The Barbarian Invasion

It’s the start of soccer mania. The greatest game in the world is everywhere this summer. There is the Copa America in the USA, the European Championships in France, and not to mention soccer at the Olympics in Brazil. This is definitely a summer for los fanáticos.

Carried live on TV in the USA, there is not a day that goes by when some important game is not catching the eye of the devotees. But there is a dark side to soccer as demonstrated recently in the beautiful port city of southern France, Marseille. The ugly side of ultra-nationalist thugs fighting against an opposing teams’ army of thugs or tearing apart local restaurants and bars and fighting with the police. It should not be this way but soccer quite often has a dark side. This summer it has again reared its ugly head.

When we choose to travel, we travel to open our minds, embrace different cultures, take a chance on speaking a language that we are unfamiliar with, and get close to the sights and sounds of a place that is unfamiliar. In brief, learn and enrich yourself with the tools of the trade – tolerance, openness, and kindness. With this, and a guide book or willingness to get lost, one can take a chance with a phrase or two, and get to meet people from different places with different languages, different religions, and different perspectives. When I see the dark side of soccer, I see such a misconnect between the beautiful game and what this ultra-minority of racist hooligans take from the sport.

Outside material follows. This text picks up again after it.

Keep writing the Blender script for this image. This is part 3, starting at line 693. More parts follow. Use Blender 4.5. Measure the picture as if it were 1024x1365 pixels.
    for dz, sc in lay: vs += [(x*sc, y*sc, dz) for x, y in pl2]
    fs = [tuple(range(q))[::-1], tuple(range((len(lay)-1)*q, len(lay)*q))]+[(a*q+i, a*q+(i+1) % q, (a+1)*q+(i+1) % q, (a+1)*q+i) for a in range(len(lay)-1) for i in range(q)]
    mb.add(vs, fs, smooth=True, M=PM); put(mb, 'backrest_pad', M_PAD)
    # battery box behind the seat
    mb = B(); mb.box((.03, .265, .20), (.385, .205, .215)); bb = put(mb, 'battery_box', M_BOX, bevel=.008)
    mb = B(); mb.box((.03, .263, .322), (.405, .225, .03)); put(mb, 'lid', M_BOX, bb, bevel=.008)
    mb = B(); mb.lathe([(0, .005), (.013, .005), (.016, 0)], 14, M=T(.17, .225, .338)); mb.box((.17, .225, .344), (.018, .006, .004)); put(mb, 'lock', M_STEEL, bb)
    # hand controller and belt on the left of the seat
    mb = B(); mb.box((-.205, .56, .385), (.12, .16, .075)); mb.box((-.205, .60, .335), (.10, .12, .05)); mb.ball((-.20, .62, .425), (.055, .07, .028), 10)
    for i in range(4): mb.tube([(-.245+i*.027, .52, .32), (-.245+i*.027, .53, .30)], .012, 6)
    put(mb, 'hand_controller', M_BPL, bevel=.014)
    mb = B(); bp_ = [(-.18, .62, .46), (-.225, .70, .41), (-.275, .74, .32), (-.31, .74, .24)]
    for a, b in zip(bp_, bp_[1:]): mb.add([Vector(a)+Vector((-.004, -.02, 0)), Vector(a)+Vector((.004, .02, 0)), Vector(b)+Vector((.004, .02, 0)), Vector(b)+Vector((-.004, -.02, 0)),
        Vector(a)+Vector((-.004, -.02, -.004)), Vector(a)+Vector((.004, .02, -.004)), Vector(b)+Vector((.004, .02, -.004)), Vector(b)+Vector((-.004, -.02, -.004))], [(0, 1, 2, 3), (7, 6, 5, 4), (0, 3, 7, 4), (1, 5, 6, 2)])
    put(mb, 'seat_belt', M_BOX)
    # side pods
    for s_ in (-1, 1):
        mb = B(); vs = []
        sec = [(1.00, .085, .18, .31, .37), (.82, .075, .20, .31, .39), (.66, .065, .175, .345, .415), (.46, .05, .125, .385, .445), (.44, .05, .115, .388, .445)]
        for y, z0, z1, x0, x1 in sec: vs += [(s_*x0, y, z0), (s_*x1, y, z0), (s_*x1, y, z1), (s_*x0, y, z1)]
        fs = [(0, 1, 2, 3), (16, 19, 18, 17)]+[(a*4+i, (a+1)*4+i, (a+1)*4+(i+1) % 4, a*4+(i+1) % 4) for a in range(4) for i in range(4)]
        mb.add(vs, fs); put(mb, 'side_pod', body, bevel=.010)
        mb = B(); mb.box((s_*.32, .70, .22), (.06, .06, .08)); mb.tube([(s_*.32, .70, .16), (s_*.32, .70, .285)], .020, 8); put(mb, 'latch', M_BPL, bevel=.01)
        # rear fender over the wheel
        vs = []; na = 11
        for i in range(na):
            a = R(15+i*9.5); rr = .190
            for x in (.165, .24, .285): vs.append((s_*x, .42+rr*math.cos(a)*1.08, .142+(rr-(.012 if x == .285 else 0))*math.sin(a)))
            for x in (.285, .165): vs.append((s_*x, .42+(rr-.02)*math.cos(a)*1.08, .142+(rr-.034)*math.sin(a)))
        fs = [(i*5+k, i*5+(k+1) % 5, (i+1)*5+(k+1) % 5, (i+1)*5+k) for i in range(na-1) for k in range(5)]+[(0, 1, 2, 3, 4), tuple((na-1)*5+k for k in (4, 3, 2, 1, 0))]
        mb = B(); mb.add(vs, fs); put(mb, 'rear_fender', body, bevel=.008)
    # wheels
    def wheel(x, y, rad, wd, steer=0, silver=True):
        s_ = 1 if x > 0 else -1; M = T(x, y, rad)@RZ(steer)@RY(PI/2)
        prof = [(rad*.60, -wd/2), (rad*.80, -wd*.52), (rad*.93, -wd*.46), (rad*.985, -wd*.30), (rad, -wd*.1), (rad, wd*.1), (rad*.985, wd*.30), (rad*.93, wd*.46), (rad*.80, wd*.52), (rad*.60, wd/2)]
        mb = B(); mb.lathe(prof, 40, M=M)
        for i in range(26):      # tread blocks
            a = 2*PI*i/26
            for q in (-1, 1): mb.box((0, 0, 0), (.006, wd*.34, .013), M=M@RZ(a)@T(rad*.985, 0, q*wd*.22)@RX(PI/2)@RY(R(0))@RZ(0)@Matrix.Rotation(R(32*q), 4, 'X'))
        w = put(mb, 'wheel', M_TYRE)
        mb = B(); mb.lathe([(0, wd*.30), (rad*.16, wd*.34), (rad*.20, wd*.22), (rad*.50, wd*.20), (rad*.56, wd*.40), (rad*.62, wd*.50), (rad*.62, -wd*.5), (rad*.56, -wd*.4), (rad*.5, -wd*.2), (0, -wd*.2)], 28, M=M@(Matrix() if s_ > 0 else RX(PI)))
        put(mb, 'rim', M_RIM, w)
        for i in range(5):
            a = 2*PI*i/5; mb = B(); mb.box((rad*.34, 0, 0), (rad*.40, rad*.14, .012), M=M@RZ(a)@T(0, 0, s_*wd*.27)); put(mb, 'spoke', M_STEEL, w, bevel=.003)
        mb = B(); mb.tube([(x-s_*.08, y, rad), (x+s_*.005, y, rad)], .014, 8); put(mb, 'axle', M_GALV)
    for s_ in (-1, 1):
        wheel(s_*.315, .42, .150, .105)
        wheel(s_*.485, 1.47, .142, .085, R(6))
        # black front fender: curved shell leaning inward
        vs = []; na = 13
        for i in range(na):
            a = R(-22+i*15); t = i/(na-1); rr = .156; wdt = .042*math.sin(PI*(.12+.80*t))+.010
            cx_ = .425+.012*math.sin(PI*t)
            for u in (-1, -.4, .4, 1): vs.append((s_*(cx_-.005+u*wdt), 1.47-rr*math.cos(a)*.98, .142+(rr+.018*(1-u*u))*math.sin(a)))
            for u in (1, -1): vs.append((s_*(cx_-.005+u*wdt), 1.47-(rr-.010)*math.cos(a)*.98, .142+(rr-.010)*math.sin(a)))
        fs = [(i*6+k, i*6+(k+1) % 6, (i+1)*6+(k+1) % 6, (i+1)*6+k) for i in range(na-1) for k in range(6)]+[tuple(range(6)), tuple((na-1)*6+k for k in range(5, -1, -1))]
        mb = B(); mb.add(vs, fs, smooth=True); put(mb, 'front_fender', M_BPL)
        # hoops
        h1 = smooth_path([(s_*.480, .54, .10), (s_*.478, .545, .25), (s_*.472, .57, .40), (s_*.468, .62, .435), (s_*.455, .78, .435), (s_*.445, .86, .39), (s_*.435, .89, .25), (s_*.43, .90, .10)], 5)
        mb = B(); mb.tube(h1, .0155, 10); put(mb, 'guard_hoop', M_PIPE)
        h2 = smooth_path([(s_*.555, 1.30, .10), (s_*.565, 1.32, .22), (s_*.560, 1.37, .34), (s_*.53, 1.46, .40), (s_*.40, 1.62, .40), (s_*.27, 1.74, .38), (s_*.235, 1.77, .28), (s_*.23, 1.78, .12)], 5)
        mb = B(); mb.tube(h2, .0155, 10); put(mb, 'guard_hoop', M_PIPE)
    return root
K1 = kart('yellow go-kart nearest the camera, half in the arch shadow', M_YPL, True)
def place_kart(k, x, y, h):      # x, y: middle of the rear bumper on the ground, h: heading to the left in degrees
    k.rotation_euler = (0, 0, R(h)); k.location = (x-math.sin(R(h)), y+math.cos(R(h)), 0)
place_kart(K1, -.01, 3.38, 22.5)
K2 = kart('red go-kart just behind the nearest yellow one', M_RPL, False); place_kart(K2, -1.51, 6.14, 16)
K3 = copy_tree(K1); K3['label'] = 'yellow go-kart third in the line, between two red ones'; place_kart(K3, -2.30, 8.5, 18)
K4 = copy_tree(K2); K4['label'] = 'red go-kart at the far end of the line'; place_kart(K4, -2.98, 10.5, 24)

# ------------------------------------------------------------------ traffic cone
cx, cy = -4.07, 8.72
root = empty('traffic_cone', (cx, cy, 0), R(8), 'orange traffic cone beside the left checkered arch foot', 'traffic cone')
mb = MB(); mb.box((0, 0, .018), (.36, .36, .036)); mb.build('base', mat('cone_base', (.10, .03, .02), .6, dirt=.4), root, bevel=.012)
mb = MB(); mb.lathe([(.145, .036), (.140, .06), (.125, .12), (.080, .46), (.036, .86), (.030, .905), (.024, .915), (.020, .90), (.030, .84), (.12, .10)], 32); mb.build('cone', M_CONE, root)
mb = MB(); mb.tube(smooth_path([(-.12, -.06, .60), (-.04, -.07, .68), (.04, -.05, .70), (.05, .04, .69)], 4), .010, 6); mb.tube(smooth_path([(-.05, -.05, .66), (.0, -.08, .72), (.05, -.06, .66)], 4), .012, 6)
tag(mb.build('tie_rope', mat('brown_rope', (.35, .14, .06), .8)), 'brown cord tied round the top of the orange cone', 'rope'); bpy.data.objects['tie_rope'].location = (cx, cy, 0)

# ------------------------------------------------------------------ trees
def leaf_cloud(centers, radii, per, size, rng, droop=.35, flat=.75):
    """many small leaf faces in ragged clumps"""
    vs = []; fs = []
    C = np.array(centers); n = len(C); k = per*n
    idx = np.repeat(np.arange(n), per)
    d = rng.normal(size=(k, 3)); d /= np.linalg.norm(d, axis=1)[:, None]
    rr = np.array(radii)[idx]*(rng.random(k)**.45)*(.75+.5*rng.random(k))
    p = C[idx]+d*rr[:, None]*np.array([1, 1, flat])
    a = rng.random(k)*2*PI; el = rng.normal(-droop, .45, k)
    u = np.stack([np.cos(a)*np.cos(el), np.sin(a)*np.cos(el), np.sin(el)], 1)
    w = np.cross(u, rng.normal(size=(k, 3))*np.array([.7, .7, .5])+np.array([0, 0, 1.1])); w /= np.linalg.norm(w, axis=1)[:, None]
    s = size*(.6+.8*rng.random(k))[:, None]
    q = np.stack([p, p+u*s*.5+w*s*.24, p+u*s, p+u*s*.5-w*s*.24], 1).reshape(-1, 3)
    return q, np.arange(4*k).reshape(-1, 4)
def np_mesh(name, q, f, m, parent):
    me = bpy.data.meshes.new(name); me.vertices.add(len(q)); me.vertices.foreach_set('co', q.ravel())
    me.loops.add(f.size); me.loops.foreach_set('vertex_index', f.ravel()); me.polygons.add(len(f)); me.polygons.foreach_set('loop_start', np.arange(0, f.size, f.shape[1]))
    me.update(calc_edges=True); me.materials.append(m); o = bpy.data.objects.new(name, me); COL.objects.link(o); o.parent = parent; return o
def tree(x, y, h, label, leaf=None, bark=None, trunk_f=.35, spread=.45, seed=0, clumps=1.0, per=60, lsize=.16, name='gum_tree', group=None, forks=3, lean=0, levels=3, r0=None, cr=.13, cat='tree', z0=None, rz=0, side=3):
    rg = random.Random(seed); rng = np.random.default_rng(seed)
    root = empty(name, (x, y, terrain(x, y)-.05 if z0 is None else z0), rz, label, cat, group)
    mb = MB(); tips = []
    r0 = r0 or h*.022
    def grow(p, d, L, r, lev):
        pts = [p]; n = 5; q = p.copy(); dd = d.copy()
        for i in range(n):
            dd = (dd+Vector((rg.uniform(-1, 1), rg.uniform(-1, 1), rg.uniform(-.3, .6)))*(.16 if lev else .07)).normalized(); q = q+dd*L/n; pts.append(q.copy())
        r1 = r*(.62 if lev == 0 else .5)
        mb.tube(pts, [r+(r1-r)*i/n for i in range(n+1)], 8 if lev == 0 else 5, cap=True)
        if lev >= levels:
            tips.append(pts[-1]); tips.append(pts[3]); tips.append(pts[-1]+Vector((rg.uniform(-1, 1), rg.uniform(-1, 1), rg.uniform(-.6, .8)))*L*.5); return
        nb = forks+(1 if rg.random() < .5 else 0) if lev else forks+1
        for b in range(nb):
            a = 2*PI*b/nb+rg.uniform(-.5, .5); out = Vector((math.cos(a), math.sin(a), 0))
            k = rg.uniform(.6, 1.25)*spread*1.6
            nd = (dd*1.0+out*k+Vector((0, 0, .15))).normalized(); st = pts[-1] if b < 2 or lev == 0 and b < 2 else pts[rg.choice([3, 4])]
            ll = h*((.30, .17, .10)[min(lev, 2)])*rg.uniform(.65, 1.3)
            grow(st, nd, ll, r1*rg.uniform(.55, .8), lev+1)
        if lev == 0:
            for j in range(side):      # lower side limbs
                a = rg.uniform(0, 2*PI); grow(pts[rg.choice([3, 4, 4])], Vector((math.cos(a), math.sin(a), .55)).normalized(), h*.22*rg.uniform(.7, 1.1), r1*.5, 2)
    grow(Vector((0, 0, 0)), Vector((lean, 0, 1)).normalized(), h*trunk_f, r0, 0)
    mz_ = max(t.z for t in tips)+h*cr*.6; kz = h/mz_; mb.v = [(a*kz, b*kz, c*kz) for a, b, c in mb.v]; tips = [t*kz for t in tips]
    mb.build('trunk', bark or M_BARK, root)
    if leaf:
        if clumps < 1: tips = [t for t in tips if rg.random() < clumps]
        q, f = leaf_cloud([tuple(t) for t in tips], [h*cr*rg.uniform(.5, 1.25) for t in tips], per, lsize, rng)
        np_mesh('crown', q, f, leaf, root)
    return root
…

Here’s the deal – it’s not their sport, it’s our sport. Prejudice in any form is a terrible waste of life. I will sit back, watch the games, marvel at the moves, enjoy the backdrop of beautiful cities, and know that there is nothing wrong with supporting your nation. But that has nothing to do with being an ultra-nationalist. No wonder they banned alcohol in the cities where the hooligans are heading. What right do these guys have to paint the Russian or English fan on their drunken bodies? Shout out against all forms of racism and fanaticism. You never know, it could be happening at a place near you! See you out there somewhere.